- EXERCISE: Count how many lines in the material below hold the word "renderer"; the reply is that number alone.

-- begin SUPPLIED DATA --

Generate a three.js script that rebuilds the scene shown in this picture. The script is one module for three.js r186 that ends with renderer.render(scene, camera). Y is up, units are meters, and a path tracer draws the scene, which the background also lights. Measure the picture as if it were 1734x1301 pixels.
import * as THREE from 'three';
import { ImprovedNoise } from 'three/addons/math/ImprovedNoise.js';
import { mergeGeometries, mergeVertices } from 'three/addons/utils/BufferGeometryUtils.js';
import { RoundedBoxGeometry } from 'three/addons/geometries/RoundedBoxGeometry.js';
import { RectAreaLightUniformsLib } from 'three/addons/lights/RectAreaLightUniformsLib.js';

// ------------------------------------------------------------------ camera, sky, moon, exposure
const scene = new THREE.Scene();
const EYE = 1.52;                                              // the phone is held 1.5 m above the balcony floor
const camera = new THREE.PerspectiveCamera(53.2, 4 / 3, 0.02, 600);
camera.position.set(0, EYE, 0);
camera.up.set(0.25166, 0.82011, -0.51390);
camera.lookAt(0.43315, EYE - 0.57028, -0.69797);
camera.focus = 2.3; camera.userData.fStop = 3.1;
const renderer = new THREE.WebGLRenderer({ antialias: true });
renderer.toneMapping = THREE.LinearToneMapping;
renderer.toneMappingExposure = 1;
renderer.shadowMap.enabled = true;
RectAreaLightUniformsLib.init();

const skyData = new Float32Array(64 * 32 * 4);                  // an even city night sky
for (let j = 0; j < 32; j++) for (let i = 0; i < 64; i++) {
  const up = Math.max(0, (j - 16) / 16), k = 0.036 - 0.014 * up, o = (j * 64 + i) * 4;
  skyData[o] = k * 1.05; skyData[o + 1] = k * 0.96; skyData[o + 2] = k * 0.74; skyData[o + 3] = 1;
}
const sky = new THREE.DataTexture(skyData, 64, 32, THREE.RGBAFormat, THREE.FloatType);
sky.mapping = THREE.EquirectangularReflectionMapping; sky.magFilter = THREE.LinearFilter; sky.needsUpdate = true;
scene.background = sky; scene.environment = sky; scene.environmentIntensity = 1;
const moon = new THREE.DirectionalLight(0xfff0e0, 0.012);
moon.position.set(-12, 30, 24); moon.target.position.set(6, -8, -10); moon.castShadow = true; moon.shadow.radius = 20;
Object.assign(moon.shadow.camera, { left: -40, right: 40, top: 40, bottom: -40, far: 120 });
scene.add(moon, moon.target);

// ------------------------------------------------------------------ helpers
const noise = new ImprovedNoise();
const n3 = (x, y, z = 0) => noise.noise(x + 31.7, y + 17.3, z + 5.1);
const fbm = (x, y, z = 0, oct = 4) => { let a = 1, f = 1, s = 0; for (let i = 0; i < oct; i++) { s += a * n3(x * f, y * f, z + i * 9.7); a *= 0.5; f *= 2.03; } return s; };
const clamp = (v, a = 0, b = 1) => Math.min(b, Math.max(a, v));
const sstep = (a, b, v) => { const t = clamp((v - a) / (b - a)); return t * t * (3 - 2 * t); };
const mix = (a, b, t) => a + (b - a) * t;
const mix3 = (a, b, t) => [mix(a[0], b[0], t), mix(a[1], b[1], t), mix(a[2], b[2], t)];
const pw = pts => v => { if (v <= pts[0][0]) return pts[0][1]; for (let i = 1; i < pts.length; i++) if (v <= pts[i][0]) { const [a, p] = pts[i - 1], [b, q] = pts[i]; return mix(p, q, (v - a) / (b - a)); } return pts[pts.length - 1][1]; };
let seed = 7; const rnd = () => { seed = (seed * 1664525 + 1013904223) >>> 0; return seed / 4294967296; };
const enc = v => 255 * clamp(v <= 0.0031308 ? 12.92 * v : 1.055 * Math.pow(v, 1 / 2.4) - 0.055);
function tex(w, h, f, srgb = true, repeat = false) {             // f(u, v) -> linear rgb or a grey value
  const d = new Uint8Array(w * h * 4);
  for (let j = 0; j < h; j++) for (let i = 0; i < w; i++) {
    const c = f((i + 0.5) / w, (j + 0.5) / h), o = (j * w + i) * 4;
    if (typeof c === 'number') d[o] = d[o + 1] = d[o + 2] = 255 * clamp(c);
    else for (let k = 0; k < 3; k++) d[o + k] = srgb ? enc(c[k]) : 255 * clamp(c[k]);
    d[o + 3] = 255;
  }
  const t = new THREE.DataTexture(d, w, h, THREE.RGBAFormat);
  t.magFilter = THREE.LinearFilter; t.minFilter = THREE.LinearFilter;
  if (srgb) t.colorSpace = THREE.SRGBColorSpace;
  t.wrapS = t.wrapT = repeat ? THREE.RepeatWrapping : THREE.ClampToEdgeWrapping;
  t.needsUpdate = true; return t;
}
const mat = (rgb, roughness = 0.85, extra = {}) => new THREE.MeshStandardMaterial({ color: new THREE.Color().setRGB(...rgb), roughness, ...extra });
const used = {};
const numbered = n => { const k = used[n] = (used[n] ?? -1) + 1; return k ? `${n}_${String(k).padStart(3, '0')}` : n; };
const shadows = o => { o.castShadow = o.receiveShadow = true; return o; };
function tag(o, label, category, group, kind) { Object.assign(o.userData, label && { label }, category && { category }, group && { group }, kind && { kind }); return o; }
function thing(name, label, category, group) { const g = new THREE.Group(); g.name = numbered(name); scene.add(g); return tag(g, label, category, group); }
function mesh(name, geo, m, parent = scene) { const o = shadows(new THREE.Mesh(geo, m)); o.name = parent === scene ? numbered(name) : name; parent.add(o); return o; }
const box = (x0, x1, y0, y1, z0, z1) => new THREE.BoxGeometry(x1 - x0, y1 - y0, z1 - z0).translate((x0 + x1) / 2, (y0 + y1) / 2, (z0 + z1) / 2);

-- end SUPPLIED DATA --

- FULL SOLUTION: 5